Title: A Deployable 4 Meter 180 to 680 GHz Antenna for the Scanning Microwave Limb Sounder
Author: Richard Cofield
Organization: Jet Propulsion Laboratory
Co-Authors: Eldon P. Kasl, Mark W. Thomson, William G. Read, Gregory S. Agnes, Nathaniel J. Livesey, Paul C. Stek
Abstract:
The Scanning Microwave Limb Sounder (SMLS) is a space-borne heterodyne radiometer which will measure pressure, temperature and atmospheric constituents from thermal emission between 180 and 660 GHz. SMLS, planned for the Global Atmospheric Composition Mission of the NRC Decadal Survey, uses a novel toric Cassegrain antenna to perform both elevation and azimuth scanning. These provide better horizontal and temporal resolution and coverage than were possible with elevation-only scanning at typical Low-Earth orbit spacing in the two previous MLS satellite instruments.

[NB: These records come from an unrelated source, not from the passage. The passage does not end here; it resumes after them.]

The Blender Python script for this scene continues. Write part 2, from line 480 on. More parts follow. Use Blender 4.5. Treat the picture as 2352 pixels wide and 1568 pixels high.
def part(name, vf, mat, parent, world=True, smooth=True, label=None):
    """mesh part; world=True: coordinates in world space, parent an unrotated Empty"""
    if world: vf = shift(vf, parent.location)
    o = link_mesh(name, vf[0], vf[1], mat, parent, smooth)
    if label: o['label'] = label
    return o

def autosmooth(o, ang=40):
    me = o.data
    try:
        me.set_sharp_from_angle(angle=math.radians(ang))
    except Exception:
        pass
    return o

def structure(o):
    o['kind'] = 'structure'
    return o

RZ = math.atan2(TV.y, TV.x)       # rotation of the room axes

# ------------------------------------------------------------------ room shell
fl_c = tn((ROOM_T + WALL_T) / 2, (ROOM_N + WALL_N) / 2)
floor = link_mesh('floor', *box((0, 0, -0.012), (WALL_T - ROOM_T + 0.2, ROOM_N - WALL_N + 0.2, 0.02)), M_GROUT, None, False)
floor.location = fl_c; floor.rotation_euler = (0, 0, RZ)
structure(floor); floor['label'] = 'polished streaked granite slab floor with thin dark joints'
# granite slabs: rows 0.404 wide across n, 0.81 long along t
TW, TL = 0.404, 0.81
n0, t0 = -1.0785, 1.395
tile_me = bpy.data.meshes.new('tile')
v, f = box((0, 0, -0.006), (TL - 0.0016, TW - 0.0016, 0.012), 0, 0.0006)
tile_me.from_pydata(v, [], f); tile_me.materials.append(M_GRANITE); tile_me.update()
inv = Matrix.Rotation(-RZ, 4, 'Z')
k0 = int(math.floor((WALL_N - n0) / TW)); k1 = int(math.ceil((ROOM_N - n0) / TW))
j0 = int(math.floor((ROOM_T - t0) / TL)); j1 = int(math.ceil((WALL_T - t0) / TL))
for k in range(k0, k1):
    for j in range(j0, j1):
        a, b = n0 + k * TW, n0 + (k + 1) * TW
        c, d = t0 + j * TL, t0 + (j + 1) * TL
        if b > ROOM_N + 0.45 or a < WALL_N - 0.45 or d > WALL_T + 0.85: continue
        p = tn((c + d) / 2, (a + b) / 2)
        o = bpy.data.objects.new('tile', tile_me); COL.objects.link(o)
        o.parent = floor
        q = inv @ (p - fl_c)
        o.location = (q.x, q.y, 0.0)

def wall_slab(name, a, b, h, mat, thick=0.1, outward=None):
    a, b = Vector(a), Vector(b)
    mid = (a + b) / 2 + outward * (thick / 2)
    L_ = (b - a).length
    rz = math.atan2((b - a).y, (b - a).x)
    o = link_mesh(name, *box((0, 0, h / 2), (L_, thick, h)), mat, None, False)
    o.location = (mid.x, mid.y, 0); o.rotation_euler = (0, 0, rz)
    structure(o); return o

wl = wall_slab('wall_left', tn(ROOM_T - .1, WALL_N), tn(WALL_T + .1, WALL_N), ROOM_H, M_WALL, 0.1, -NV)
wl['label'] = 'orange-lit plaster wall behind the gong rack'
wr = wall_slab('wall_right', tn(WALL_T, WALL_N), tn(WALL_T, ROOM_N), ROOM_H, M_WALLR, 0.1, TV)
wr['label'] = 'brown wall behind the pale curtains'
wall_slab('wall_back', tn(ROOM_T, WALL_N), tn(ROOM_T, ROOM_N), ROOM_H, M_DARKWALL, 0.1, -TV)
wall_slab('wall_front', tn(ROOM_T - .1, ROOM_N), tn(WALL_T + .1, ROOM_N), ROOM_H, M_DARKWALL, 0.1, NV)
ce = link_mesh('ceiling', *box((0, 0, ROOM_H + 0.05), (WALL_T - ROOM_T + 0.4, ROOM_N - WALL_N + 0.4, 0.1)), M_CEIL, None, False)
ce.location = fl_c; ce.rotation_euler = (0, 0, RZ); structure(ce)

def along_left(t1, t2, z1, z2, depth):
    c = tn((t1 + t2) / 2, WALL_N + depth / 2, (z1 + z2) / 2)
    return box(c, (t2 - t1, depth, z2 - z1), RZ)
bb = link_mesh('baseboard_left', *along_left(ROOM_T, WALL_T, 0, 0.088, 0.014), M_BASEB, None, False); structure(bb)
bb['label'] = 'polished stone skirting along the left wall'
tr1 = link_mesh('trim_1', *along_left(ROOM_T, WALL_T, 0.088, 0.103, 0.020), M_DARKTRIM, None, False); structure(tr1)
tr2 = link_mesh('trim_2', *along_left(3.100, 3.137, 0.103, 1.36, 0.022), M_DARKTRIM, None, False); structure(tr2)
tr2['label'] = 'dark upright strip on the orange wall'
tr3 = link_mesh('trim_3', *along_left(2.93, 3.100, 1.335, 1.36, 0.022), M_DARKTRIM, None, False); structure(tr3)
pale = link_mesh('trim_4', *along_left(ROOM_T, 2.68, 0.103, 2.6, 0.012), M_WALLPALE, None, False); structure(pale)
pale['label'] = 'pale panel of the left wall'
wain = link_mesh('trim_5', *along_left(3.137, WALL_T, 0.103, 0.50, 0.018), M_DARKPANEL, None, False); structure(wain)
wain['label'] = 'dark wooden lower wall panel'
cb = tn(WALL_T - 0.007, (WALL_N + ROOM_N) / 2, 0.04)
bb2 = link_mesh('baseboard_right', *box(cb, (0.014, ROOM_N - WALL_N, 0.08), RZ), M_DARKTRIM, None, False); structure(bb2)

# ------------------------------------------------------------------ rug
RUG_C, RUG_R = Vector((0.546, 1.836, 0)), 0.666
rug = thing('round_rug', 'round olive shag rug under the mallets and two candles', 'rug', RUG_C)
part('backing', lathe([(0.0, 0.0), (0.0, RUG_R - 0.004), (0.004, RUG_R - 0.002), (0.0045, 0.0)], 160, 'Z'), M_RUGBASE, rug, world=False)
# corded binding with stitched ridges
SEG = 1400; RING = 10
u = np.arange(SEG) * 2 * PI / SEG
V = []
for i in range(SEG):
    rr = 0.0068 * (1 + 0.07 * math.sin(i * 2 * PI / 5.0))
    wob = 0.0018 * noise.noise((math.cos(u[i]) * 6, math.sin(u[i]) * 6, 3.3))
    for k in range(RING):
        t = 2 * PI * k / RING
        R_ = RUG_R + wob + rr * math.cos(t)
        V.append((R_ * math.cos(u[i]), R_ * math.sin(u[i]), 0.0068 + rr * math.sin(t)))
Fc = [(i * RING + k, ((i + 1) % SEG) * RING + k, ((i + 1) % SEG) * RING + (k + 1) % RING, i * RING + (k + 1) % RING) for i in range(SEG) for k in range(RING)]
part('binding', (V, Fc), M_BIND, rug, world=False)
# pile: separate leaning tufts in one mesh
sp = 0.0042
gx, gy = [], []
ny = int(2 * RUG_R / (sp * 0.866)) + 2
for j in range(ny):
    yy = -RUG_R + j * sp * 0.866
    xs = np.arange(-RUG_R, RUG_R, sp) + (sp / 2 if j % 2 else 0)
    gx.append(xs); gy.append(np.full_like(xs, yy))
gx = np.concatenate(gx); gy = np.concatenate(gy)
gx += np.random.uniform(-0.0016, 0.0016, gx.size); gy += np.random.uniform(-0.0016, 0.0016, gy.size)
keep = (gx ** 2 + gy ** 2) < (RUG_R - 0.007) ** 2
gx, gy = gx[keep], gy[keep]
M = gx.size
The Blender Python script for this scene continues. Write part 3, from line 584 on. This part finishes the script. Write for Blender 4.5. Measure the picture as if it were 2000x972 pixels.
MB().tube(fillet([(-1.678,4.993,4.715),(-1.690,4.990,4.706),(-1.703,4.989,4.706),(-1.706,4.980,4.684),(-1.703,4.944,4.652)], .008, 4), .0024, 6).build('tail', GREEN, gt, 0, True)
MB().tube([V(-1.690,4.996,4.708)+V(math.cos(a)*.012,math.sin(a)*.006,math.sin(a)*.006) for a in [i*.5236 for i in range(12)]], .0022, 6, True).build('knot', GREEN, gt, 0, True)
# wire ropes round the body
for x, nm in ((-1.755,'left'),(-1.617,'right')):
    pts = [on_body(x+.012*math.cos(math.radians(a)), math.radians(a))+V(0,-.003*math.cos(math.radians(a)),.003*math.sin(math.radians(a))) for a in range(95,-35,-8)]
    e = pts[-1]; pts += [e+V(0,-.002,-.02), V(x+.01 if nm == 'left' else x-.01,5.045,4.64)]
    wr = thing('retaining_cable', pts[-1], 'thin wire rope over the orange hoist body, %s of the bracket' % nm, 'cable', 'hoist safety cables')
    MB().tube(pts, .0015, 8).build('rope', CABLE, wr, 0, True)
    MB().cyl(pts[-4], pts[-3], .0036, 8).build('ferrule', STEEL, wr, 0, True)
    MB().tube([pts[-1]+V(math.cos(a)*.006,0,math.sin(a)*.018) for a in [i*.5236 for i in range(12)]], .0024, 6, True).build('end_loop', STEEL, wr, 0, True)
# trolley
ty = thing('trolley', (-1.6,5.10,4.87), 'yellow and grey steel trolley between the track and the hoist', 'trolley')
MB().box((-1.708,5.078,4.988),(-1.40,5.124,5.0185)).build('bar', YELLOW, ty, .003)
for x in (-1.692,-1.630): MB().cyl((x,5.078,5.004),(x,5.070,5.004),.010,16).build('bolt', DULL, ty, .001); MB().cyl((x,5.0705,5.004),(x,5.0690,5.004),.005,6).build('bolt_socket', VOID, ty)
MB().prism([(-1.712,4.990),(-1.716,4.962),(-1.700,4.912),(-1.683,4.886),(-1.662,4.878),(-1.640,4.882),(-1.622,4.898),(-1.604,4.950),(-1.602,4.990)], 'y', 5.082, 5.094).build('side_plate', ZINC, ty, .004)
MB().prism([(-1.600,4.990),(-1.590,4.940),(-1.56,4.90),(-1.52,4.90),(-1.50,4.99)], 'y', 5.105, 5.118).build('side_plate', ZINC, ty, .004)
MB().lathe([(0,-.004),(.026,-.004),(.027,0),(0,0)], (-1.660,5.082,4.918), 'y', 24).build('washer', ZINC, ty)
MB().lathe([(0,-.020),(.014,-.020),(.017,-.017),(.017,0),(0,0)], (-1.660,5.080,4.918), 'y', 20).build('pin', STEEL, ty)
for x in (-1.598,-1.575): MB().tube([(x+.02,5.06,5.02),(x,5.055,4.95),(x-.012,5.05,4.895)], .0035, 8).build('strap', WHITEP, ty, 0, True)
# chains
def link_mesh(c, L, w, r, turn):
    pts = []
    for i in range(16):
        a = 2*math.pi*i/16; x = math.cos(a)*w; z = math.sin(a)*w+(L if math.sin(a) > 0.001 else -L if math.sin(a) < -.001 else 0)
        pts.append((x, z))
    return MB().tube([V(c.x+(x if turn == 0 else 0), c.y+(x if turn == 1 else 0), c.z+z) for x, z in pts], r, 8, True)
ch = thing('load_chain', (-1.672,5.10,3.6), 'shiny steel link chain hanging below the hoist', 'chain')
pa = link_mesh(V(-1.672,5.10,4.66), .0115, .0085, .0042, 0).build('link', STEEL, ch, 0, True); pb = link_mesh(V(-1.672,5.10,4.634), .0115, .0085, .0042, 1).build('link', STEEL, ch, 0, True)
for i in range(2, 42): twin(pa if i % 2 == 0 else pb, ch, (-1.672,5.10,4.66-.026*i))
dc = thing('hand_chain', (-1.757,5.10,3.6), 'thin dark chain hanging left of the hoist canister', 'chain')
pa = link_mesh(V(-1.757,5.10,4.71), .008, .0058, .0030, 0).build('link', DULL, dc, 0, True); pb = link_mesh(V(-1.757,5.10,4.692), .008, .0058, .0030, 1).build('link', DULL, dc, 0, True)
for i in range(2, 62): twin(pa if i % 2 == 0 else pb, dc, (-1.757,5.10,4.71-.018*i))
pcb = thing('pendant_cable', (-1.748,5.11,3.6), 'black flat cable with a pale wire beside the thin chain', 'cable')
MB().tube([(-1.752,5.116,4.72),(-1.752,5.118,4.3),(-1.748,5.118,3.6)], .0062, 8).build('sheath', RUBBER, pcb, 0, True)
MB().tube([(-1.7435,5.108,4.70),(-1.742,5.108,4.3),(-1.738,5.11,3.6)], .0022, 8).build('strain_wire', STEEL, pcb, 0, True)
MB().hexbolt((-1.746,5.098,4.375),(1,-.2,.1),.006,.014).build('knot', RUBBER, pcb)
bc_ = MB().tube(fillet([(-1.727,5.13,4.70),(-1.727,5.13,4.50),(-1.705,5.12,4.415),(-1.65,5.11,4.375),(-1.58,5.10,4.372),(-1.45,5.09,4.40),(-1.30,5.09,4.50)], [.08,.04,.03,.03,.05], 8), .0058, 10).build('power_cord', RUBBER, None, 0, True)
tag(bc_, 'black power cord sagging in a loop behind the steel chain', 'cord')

Development of the SMLS antenna was the focus of a 2006 SBIR whose phase II culminated in the fabrication and thermal stability testing of a composite demonstration model of the SMLS primary reflector. This reflector has the full 4m height and 1/3 the width planned for flight. An IIP-10 project titled "A deployable 4 Meter 180 to 680 GHz antenna for the Scanning Microwave Limb Sounder" continues development of the SMLS antenna with the study of 5 topics: 1) detailed mathematical modeling of the antenna patterns from which we simulate geophysical parameter retrievals in order to establish FOV performance requirements; 2) thorough correlation of finite-element model predictions with measurements made on the SBIR reflector. We will again measure deformations of this reflector, under more flight-like thermal gradients, using higher precision metrology techniques available in a new large-aperture facility at JPL; 3) fabrication of a full-width primary reflector whose as-built surface figure will better meet the figure requirements of SMLS than did the SBIR panel; 4) integration of the primary with other reflectors, and with residual front ends built in a 2007 IIP, in a breadboard antenna; and finally 5) RF testing of the breadboard on a Near Field Range at JPL.
We report on significant progress in 3 areas of the current IIP: development of the mathematical model to predict SMLS antenna patterns and their application in a preliminary set of geophysical retrievals; the correlation between surface deformation predicted by finite element models and measurement in the 2009 isothermal stability tests of the SBIR, with implications for the thermal gradient testing to be performed at JPL; and aspects of the conceptual design of the full-width primary reflector to be fabricated and tested in the 2nd and 3rd years of the IIP.